# Task inputs start
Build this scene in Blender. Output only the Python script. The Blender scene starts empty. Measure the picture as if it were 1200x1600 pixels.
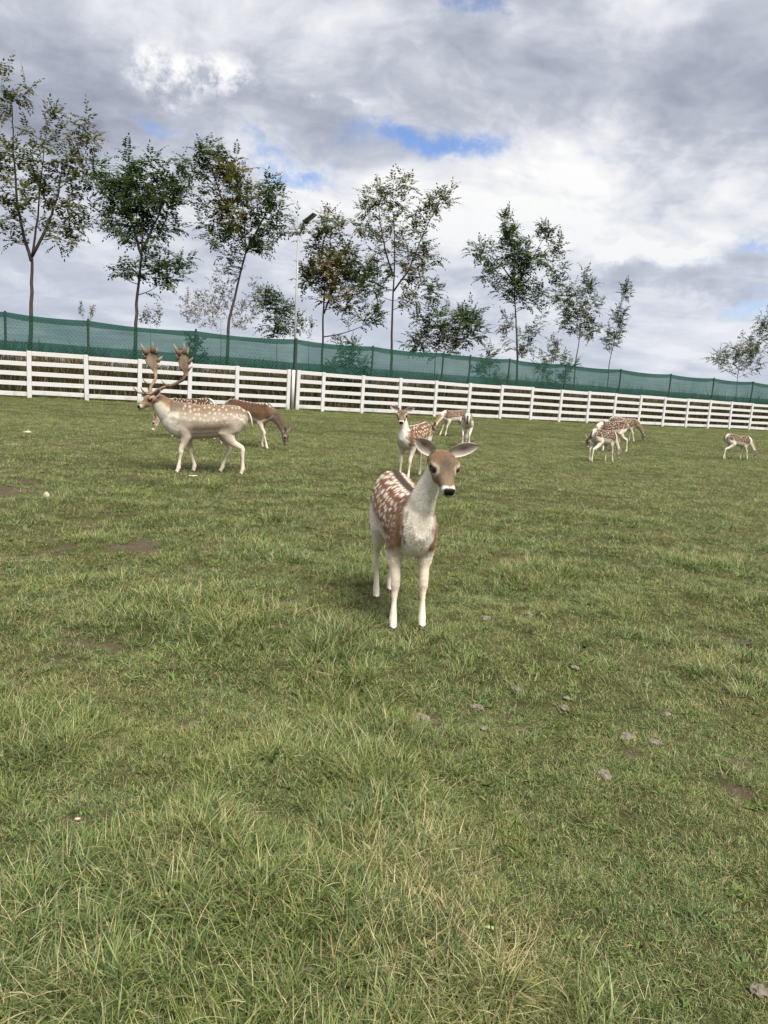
import bpy, bmesh, math, random
import numpy as np
from mathutils import Vector, Matrix, Quaternion
R = math.radians
C = bpy.context.scene.collection
SC = bpy.context.scene
PI = math.pi

# ------------------------------------------------------------------ camera
CAM_H = 1.4
FPX = 1164.0                      # focal length in photo pixels (photo 1200 x 1600)
PITCH = R(9.633); ROLL = R(3.776)
FW = np.array([0, math.cos(PITCH), -math.sin(PITCH)])
_r0 = np.array([1.0, 0, 0]); _u0 = np.cross(_r0, FW)
RT = math.cos(ROLL) * _r0 + math.sin(ROLL) * _u0
UP = -math.sin(ROLL) * _r0 + math.cos(ROLL) * _u0
cam = bpy.data.objects.new('camera', bpy.data.cameras.new('camera'))
C.objects.link(cam)
cam.matrix_world = Matrix(((RT[0], UP[0], -FW[0], 0), (RT[1], UP[1], -FW[1], 0), (RT[2], UP[2], -FW[2], CAM_H), (0, 0, 0, 1)))
cam.data.sensor_fit = 'VERTICAL'; cam.data.sensor_height = 36.0
cam.data.lens = 36.0 * FPX / 1600.0
cam.data.clip_start = 0.05; cam.data.clip_end = 6000
SC.camera = cam
O = np.array([0, 0, CAM_H])
def ray(px, py): return FW + RT * (px - 600) / FPX - UP * (py - 800) / FPX
def ground(px, py, z=0.0):
    d = ray(px, py); return O + d * ((z - CAM_H) / d[2])
def at(px, py, y):
    d = ray(px, py); return O + d * (y / d[1])
def azel(px, py):
    d = ray(px, py); d = d / np.linalg.norm(d)
    return math.atan2(d[0], d[1]), math.asin(d[2])

# ------------------------------------------------------------------ node helper
class NT:
    def __init__(s, tree): s.t = tree; s.n = tree.nodes; s.l = tree.links
    def new(s, typ, **kw):
        n = s.n.new(typ)
        for k, v in kw.items(): setattr(n, k, v)
        return n
    def put(s, sock, v):
        if isinstance(v, bpy.types.NodeSocket): s.l.new(v, sock)
        elif v is not None: sock.default_value = v
    def m(s, op, a, b=None, c=None, clamp=False):
        n = s.new('ShaderNodeMath', operation=op, use_clamp=clamp)
        for i, v in enumerate((a, b, c)):
            if v is not None: s.put(n.inputs[i], v)
        return n.outputs[0]
    def add(s, a, b): return s.m('ADD', a, b)
    def mul(s, a, b): return s.m('MULTIPLY', a, b)
    def sub(s, a, b): return s.m('SUBTRACT', a, b)
    def step(s, v, lo, hi, a=0.0, b=1.0, smooth=True):
        n = s.new('ShaderNodeMapRange', interpolation_type='SMOOTHSTEP' if smooth else 'LINEAR')
        for i, x in enumerate((v, lo, hi, a, b)): s.put(n.inputs[i], x)
        return n.outputs[0]
    def mix(s, f, a, b, blend='MIX'):
        n = s.new('ShaderNodeMix', data_type='RGBA', blend_type=blend)
        s.put(n.inputs[0], f)
        for i, v in ((6, a), (7, b)):
            if isinstance(v, (tuple, list)) and len(v) == 3: v = (*v, 1)
            s.put(n.inputs[i], v)
        return n.outputs[2]
    def noise(s, vec, scale, detail=4, rough=0.5, dist=0.0, out=0):
        n = s.new('ShaderNodeTexNoise'); n.noise_dimensions = '3D'
        s.put(n.inputs['Vector'], vec); s.put(n.inputs['Scale'], scale); s.put(n.inputs['Detail'], detail)
        s.put(n.inputs['Roughness'], rough); s.put(n.inputs['Distortion'], dist)
        return n.outputs[out]
    def vmul(s, v, k):
        n = s.new('ShaderNodeVectorMath', operation='MULTIPLY'); s.put(n.inputs[0], v); s.put(n.inputs[1], k); return n.outputs[0]
    def vadd(s, v, k):
        n = s.new('ShaderNodeVectorMath', operation='ADD'); s.put(n.inputs[0], v); s.put(n.inputs[1], k); return n.outputs[0]
    def attr(s, name, kind='GEOMETRY', out='Fac'):
        n = s.new('ShaderNodeAttribute', attribute_name=name, attribute_type=kind); return n.outputs[out]
    def obj(s): return s.new('ShaderNodeTexCoord').outputs['Object']
    def pos(s): return s.new('ShaderNodeNewGeometry').outputs['Position']

def mat(name):
    m = bpy.data.materials.new(name); m.use_nodes = True
    t = NT(m.node_tree); t.n.clear()
    out = t.new('ShaderNodeOutputMaterial')
    return m, t, out
def principled(t, out, col, rough=0.8, spec=0.3, bump=None, bstr=0.3, bdist=0.01, metallic=0.0):
    p = t.new('ShaderNodeBsdfPrincipled')
    if isinstance(col, (tuple, list)): col = (*col[:3], 1)
    t.put(p.inputs['Base Color'], col); t.put(p.inputs['Roughness'], rough); t.put(p.inputs['Specular IOR Level'], spec)
    t.put(p.inputs['Metallic'], metallic)
    if bump is not None:
        b = t.new('ShaderNodeBump'); t.put(b.inputs['Strength'], bstr); t.put(b.inputs['Distance'], bdist); t.put(b.inputs['Height'], bump)
        t.l.new(b.outputs[0], p.inputs['Normal'])
    t.l.new(p.outputs[0], out.inputs[0])
    return p

# ------------------------------------------------------------------ world: broken cloud deck over a Nishita sky
SUN_EL, SUN_AZ = R(58), R(146)     # azimuth measured from +Y (view) towards +X (right): sun high, right and behind the camera
w = bpy.data.worlds.new('World'); SC.world = w; w.use_nodes = True
t = NT(w.node_tree); t.n.clear()
wo = t.new('ShaderNodeOutputWorld')
dirv = t.new('ShaderNodeTexCoord').outputs['Generated']
sep = t.new('ShaderNodeSeparateXYZ'); t.l.new(dirv, sep.inputs[0])
dx, dy, dz = sep.outputs
zc = t.m('MAXIMUM', dz, 0.0)
den = t.add(zc, 0.24)
cmb = t.new('ShaderNodeCombineXYZ')
t.put(cmb.inputs[0], t.m('DIVIDE', dx, den)); t.put(cmb.inputs[1], t.m('DIVIDE', dy, den)); cmb.inputs[2].default_value = 3.7
P = cmb.outputs[0]
warp = t.noise(P, 1.6, 4, 0.55, out=1)
warp = t.vadd(warp, (-0.5, -0.5, -0.5))
PW = t.vadd(P, t.vmul(warp, (0.35, 0.35, 0.0)))
dirw = t.vadd(dirv, t.vmul(t.vadd(t.noise(dirv, 7.0, 6, 0.62, out=1), (-0.5, -0.5, -0.5)), (0.20, 0.20, 0.13)))
sw = t.new('ShaderNodeSeparateXYZ'); t.l.new(dirw, sw.inputs[0])
AZ = t.m('ARCTAN2', sw.outputs[0], sw.outputs[1])
EL = t.m('ARCSINE', t.m('MINIMUM', t.m('MAXIMUM', sw.outputs[2], -1.0), 1.0))
def blob(px, py, rx, ry, tilt=0.0, power=1.0):
    """soft elliptical patch of sky at the direction seen through photo pixel (px, py)"""
    a, e = azel(px, py)
    th = ROLL * -1 + tilt
    sx, sy = rx / FPX, ry / FPX
    ua, ue = t.mul(t.sub(AZ, a), math.cos(e)), t.sub(EL, e)
    u = t.add(t.mul(ua, math.cos(th) / sx), t.mul(ue, math.sin(th) / sx))
    v = t.add(t.mul(ua, -math.sin(th) / sy), t.mul(ue, math.cos(th) / sy))
    return t.m('POWER', 2.718, t.mul(t.m('POWER', t.add(t.mul(u, u), t.mul(v, v)), power), -1.0))
def total(terms):
    s = None
    for k, b in terms:
        x = t.mul(b, k); s = x if s is None else t.add(s, x)
    return s
n_big = t.noise(PW, 0.9, 5, 0.5)
n_mid = t.noise(t.vadd(PW, (4.1, 1.7, 0)), 2.2, 8, 0.58)
n_fine = t.noise(t.vadd(PW, (9.1, 5.2, 0)), 5.0, 9, 0.62)
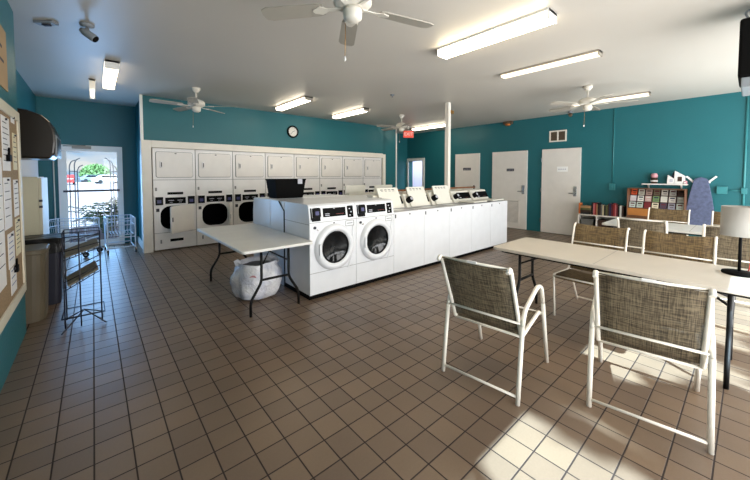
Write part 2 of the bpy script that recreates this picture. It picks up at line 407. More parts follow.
def sign(y, z, w_, h_, m1, m2, label):
    s = thing('door_sign', label, 'sign', (XR-.037, y, z))
    obj('plate', B((-.006, -w_/2, -h_/2, 0, w_/2, h_/2)), m1, s)
    bm = B(*[(-.008, -w_/2*.7+k*w_*.2, -h_*.12, -.006, -w_/2*.7+k*w_*.2+w_*.13, h_*.08) for k in range(4)])
    obj('print', bm, m2, s)
sign(5.53, 1.60, .26, .075, M['ink'], M['paleink'], 'dark rectangular sign on the narrow door beside the pole')
sign(4.20, 1.56, .20, .07, M['ink'], M['paleink'], 'dark sign on the white door with the louvered bottom')
sign(2.93, 1.565, .23, .12, M['signpaper'], M['paleink'], 'white paper sign on the door below the wall vent')

# vent above door
v = thing('wall_vent', 'beige double wall vent above the door with the white paper sign', 'vent', (XR-.001, 3.055, 2.365))
obj('frame', B((-.02, -.19, -.14, 0, .19, -.11), (-.02, -.19, .10, 0, .19, .13), (-.02, -.19, -.11, 0, -.16, .1), (-.02, .16, -.11, 0, .19, .1), (-.02, -.015, -.11, 0, .015, .1)), M['cream'], v)
obj('backing', B((-.004, -.16, -.11, -.001, .16, .1)), M['ventin'], v)
obj('slats', B(*[(-.014, s*.0875-.072, -.105+.021*k, -.006, s*.0875+.072, -.100+.021*k) for k in range(10) for s in (-1, 1)]), M['ventin'], v)

# ------------------------------------------------------------ stacked dryers
def dryer_base():
    t = thing('stacked_dryer', 'x', 'dryer', (0, 7.16, 0), 0, 'stacked dryers built into the cream surround')
    W = .704; h = W/2
    bm = bmesh.new()
    # body as panels round the drum opening (lower opening -.30..+.30, z .38...86)
    yb = .62
    box(bm, -h, .01, .86, h, yb, 1.925); box(bm, -h, .01, .02, h, yb, .36)
    box(bm, -h, .01, .36, -.27, yb, .86); box(bm, .27, .01, .36, h, yb, .86); box(bm, -.27, .45, .36, .27, yb, .86)
    obj('body', bm, M['dry'], t, bevel=.004)
    obj('seam', B((-h, .004, 1.33, h, .0125, 1.338), (-h, .004, .335, h, .0125, .341), (h-.004, .003, .02, h+.001, .013, 1.92)), M['seam'], t)
    bm = bmesh.new(); prism(bm, rrect(.60, .47, .03), (-.30, .01, 1.385), (1, 0, 0), (0, 0, 1), (0, -.022, 0))
    ud = obj('upper_door', bm, M['dryd'], t, bevel=.004)
    bm = bmesh.new(); ringpr(bm, rrect(.616, .486, .036, x0=-.008, y0=-.008), rrect(.60, .47, .03), (-.30, .008, 1.385), (1, 0, 0), (0, 0, 1), (0, -.004, 0)); obj('door_gap', bm, M['seam'], t)
    obj('handle', B((-.245, -.03, 1.56, -.195, -.011, 1.68)), M['paperw'], ud, bevel=.006)
    obj('latch', B((-.225, -.034, 1.58, -.212, -.029, 1.66)), M['ink'], ud)
    obj('keyhole', B((.0, -.016, 1.825, .03, -.011, 1.84)), M['ink'], ud)
    obj('upper_label', B((-.13, .0, 1.055, .13, .011, 1.10)), M['black'], t)
    obj('key_lock', B((-.325, .0, 1.13, -.295, .011, 1.19)), M['seam'], t)
    # control band
    cb = obj('control_band', B((-.34, -.006, .85, .34, .012, 1.03)), M['dry'], t, bevel=.004)
    obj('display', B((-.17, -.014, .88, .17, -.004, 1.0)), M['panelblk'], cb, bevel=.003)
    obj('display_print', B((-.12, -.0155, .94, -.03, -.013, .95), (.03, -.0155, .94, .12, -.013, .95), (-.10, -.0155, .905, -.05, -.013, .912), (.05, -.0155, .905, .1, -.013, .912)), M['paleink'], cb)
    for s in (-1, 1):
        cm = obj('coin_meter', B((s*.265-.06, -.03, .865, s*.265+.06, -.005, 1.015)), M['black'], cb, bevel=.006)
        obj('meter_label', B((s*.265-.035, -.033, .90, s*.265+.03, -.029, .96)), M['navy'], cm)
    # drum opening
    bm = bmesh.new(); ringpr(bm, rrect(.56, .52, .05), rrect(.48, .44, .16, x0=.03, y0=.05), (-.28, .012, .35), (1, 0, 0), (0, 0, 1), (0, -.01, 0)); obj('opening_frame', bm, M['dry'], t)
    bm = bmesh.new()
    o_ = rrect(.48, .44, .16)
    a = [bm.verts.new((p[0]-.25, .012, p[1]+.40)) for p in o_]; b = [bm.verts.new((p[0]-.25, .44, p[1]+.40)) for p in o_]
    for i in range(len(a)):
        j = (i+1) % len(a); bm.faces.new((a[i], a[j], b[j], b[i]))
    bm.faces.new(b); obj('drum', bm, M['matblack'], t)
    obj('side_latch', B((-.315, -.002, .74, -.265, .0105, .80)), M['ink'], t)
    obj('bottom_lock', B((-.26, .004, .14, -.235, .011, .21)), M['seam'], t)
    obj('bottom_label', B((-.1, .004, .16, .12, .011, .21)), M['black'], t)
    return t
def dryer_door(t, ang):
    piv = thing('lower_door', '', '', (.29, -.01, 0)); del piv['label']; del piv['category']; piv.parent = t
    piv.rotation_euler = (0, 0, ang)
    bpy.data.objects.remove(piv)
    bm = bmesh.new(); prism(bm, rrect(.53, .50, .03), (-.53, 0, .355), (1, 0, 0), (0, 0, 1), (0, -.03, 0))
    dd = obj('lower_door', bm, M['dryd'], t, bevel=.004, loc=(.285, -.012, 0), rot=(0, 0, ang))
    bm = bmesh.new(); prism(bm, circ(.15, 24, -.27, .6), (0, .0, 0), (1, 0, 0), (0, 0, 1), (0, .012, 0)); obj('door_baffle', bm, M['drum'], dd)
    obj('door_catch', B((-.51, -.034, .57, -.49, -.029, .65)), M['ink'], dd)
angs = [.62, 1.22, 1.0, 1.3, .9, 1.2, 1.1, 1.25]
dlabels = ['leftmost stacked dryer, its lower door swung partly across a dark drum',
 'stacked dryer second from the left with a wide open dark drum',
 'stacked dryer third from the left, just left of the black basket',
 'stacked dryer fourth from the left, directly behind the black basket',
 'stacked dryer fifth from the left, below and right of the wall clock',
 'stacked dryer sixth from the left, third from the right end of the row',
 'stacked dryer seventh from the left, next to last before the right end',
 'stacked dryer at the right end of the row against the cream surround post']
base = dryer_base()
for i in range(8):
    X = .83+.352+.7115*i
    if i == 0: t = base; t.location.x = X; t['label'] = dlabels[0]
    else: t = dup(base, (X, 7.16, 0), 0, dlabels[i])
    if i > 0: pass
    angs_i = angs[i]
for i, t in enumerate([o for o in COL.objects if o.name.startswith('stacked_dryer')]):
    dryer_door(t, angs[i])

# ------------------------------------------------------------ washers
WW = .646; FW = .665
def front_loader():
    t = thing('front_load_washer', 'white front-loading washer at the corner of the island beside the folding table', 'washer', (0, 0, 0), 0, 'front-loading washers of the island')
    h = FW/2; Dp = .63
    bm = bmesh.new(); prism(bm, [(0, .05), (0, .885), (.03, 1.07), (.06, 1.09), (Dp, 1.095), (Dp, .05)], (-h+.002, 0, 0), (0, 1, 0), (0, 0, 1), (FW-.004, 0, 0))
    body = obj('body', bm, M['wash'], t, bevel=.006)
    obj('kick_base', B((-h+.004, .02, 0, h-.004, Dp, .05)), M['matblack'], t)
    obj('panel_seam', B((-h+.004, -.0015, .88, h-.004, .01, .886), (-h+.004, -.0015, .30, h-.004, .01, .305)), M['seam'], t)
    obj('side_seam', B((-h+.0005, .01, .86, -h+.003, Dp-.01, .866)), M['seam'], t)
    # sloped control face: u along x, v up the slope
    vdir = Vector((0, .03, .185)).normalized(); nrm = Vector((0, -.185, .03)).normalized()
    def onpan(u0, v0, u1, v1, d, m, name, par, r=.006):
        bm = bmesh.new(); prism(bm, rrect(u1-u0, v1-v0, min(r, (v1-v0)*.4), 3), Vector((u0, 0, .885))+vdir*v0, (1, 0, 0), vdir, nrm*d); return obj(name, bm, m, par)
    dsp = onpan(-.145, .05, .175, .155, .006, M['panelblk'], 'display', t)
    onpan(-.12, .065, -.06, .075, .008, M['paleink'], 'display_print', dsp); onpan(-.12, .085, -.06, .092, .008, M['paleink'], 'display_print', dsp)
    onpan(.03, .075, .15, .08, .008, M['red'], 'red_indicator', dsp); onpan(.0, .142, .02, .15, .008, M['paleink'], 'emblem', dsp)
    cm = onpan(-.285, .05, -.19, .165, .03, M['black'], 'coin_meter', t, .02)
    onpan(-.262, .08, -.215, .125, .033, M['navy'], 'meter_label', cm)
    onpan(-.30, .012, -.19, .055, .012, M['black'], 'meter_base', t); onpan(-.31, .03, -.298, .165, .01, M['black'], 'meter_bracket', t, .002)
    cp = onpan(.205, .02, .29, .165, .008, M['panelblk'], 'cycle_selector', t)
    for k in range(3): onpan(.225+.02*(k % 2), .04+.04*k, .245+.02*(k % 2), .055+.04*k, .01, M['paleink'], 'selector_button', cp, .003)
    # locks and plate
    bm = bmesh.new(); prism(bm, circ(.016, 16, -.265, .825), (0, 0, 0), (1, 0, 0), (0, 0, 1), (0, -.012, 0)); obj('lock', bm, M['ink'], t)
    bm = bmesh.new(); prism(bm, circ(.012, 16, -.225, .80), (0, 0, 0), (1, 0, 0), (0, 0, 1), (0, -.010, 0)); obj('lock', bm, M['chrome'], t)
    bm = bmesh.new(); ringpr(bm, rrect(.13, .07, .01, 3), rrect(.118, .058, .008, 3, .006, .006), (.165, .001, .80), (1, 0, 0), (0, 0, 1), (0, -.003, 0)); obj('label_plate', bm, M['seam'], t)
    obj('label_print', B((.19, -.003, .832, .27, .0005, .838)), M['ink'], t)
    obj('door_lock_light', B((-.012, -.004, .852, .008, .0, .866)), M['ink'], t)
    # door
    cz, cx = .575, .0
    bm = bmesh.new()
    prof = [(.188, .0), (.19, .035), (.22, .055), (.262, .04), (.275, .0)]
    seg = 48; rings = []
    for r, dpt in prof: rings.append([bm.verts.new((cx+r*math.cos(2*PI*k/seg), -dpt-.001, cz+r*math.sin(2*PI*k/seg))) for k in range(seg)])
    for a, b in zip(rings, rings[1:]):
        for k in range(seg): f = bm.faces.new((a[k], a[(k+1) % seg], b[(k+1) % seg], b[k])); f.smooth = True
    dr = obj('door', bm, M['wash'], t)
    bm = bmesh.new(); rings = []
    for r, dpt in [(.19, .030), (.13, .018), (.07, .010), (.001, .006)]: rings.append([bm.verts.new((cx+r*math.cos(2*PI*k/seg), -dpt, cz+r*math.sin(2*PI*k/seg))) for k in range(seg)])
    for a, b in zip(rings, rings[1:]):
        for k in range(seg): f = bm.faces.new((a[k], a[(k+1) % seg], b[(k+1) % seg], b[k])); f.smooth = True
    obj('door_glass', bm, M['glassdk'], dr)
    bm = bmesh.new(); ringpr(bm, circ(.192, 48), circ(.172, 48), (cx, -.032, cz), (1, 0, 0), (0, 0, 1), (0, -.004, 0)); obj('glass_rim', bm, M['black'], dr)
    bm = bmesh.new(); prism(bm, rrect(.03, .14, .012, 4), (cx-.24, -.05, cz-.07), (1, 0, 0), (0, 0, 1), (0, -.02, 0)); obj('door_handle', bm, M['wash'], dr, bevel=.005)
    bm = bmesh.new(); prism(bm, [(.19, .29), (.315, .36), (.315, .80), (.27, .80), (.26, .72), (.285, .57), (.24, .40)], (0, 0, 0), (1, 0, 0), (0, 0, 1), (0, -.014, 0)); obj('hinge_cover', bm, M['wash'], dr, bevel=.004)
    return t
fl = front_loader(); fl.location = (1.83+FW/2, 3.22, 0)
X0 = 1.83+2*FW
fl2 = dup(fl, (1.83+FW*1.5, 3.22, 0), 0, 'white front-loading washer between the corner washer and the top loaders')
fl3 = dup(fl, (1.83+FW/2, 4.93, 0), PI, 'rear front-loading washer at the island corner beside the white folding table', 'front-loading washers facing the dryers')
fl4 = dup(fl, (1.83+FW*1.5, 4.93, 0), PI, 'second rear front-loading washer facing the dryers, just right of the black basket', 'front-loading washers facing the dryers')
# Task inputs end
Set exercise | Extract, word for word, every line beginning with the one that holds "Write part 2" and concluding with the one that holds "1)]), M['ventin'], v)". Include both of those lines.

Reply to the task |
Write part 2 of the bpy script that recreates this picture. It picks up at line 407. More parts follow.
def sign(y, z, w_, h_, m1, m2, label):
    s = thing('door_sign', label, 'sign', (XR-.037, y, z))
    obj('plate', B((-.006, -w_/2, -h_/2, 0, w_/2, h_/2)), m1, s)
    bm = B(*[(-.008, -w_/2*.7+k*w_*.2, -h_*.12, -.006, -w_/2*.7+k*w_*.2+w_*.13, h_*.08) for k in range(4)])
    obj('print', bm, m2, s)
sign(5.53, 1.60, .26, .075, M['ink'], M['paleink'], 'dark rectangular sign on the narrow door beside the pole')
sign(4.20, 1.56, .20, .07, M['ink'], M['paleink'], 'dark sign on the white door with the louvered bottom')
sign(2.93, 1.565, .23, .12, M['signpaper'], M['paleink'], 'white paper sign on the door below the wall vent')

# vent above door
v = thing('wall_vent', 'beige double wall vent above the door with the white paper sign', 'vent', (XR-.001, 3.055, 2.365))
obj('frame', B((-.02, -.19, -.14, 0, .19, -.11), (-.02, -.19, .10, 0, .19, .13), (-.02, -.19, -.11, 0, -.16, .1), (-.02, .16, -.11, 0, .19, .1), (-.02, -.015, -.11, 0, .015, .1)), M['cream'], v)
obj('backing', B((-.004, -.16, -.11, -.001, .16, .1)), M['ventin'], v)
obj('slats', B(*[(-.014, s*.0875-.072, -.105+.021*k, -.006, s*.0875+.072, -.100+.021*k) for k in range(10) for s in (-1, 1)]), M['ventin'], v)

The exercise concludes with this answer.